Write out, word for word, only the data from its first line to the line containing "COL = sc.collection".

3D scene scripts:
+---+
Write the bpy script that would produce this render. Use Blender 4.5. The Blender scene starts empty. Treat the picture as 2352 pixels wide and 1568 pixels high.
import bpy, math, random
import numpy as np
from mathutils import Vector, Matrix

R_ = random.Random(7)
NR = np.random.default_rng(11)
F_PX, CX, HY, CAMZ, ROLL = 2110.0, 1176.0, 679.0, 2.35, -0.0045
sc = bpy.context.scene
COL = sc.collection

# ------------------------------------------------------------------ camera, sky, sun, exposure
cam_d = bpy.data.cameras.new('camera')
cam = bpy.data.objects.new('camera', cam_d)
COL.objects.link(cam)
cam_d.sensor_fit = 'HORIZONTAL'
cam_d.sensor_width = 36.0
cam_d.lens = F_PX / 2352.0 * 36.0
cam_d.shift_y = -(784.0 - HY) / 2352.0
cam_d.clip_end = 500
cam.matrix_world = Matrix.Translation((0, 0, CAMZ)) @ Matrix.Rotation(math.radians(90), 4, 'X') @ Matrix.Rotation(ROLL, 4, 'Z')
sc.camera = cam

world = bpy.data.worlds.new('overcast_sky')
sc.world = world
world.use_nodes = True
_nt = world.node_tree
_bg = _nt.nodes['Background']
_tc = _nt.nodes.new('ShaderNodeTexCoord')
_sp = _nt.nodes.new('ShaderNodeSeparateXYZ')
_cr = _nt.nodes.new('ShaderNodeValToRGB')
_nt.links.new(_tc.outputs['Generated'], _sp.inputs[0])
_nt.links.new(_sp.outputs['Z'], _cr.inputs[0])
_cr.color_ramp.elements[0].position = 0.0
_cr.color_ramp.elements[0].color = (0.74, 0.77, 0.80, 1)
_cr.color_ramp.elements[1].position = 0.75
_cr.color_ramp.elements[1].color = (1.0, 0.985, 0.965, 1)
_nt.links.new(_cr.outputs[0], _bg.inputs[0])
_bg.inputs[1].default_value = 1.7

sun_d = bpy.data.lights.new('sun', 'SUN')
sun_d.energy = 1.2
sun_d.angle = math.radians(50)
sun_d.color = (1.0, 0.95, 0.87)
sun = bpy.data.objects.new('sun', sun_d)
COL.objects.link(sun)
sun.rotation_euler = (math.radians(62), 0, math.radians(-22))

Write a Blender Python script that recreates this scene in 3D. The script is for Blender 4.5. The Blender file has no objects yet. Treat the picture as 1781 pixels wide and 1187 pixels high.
+---+
Result:
Write the bpy script that would produce this render. Use Blender 4.5. The Blender scene starts empty. Treat the picture as 2352 pixels wide and 1568 pixels high.
import bpy, math, random
import numpy as np
from mathutils import Vector, Matrix

R_ = random.Random(7)
NR = np.random.default_rng(11)
F_PX, CX, HY, CAMZ, ROLL = 2110.0, 1176.0, 679.0, 2.35, -0.0045
sc = bpy.context.scene
COL = sc.collection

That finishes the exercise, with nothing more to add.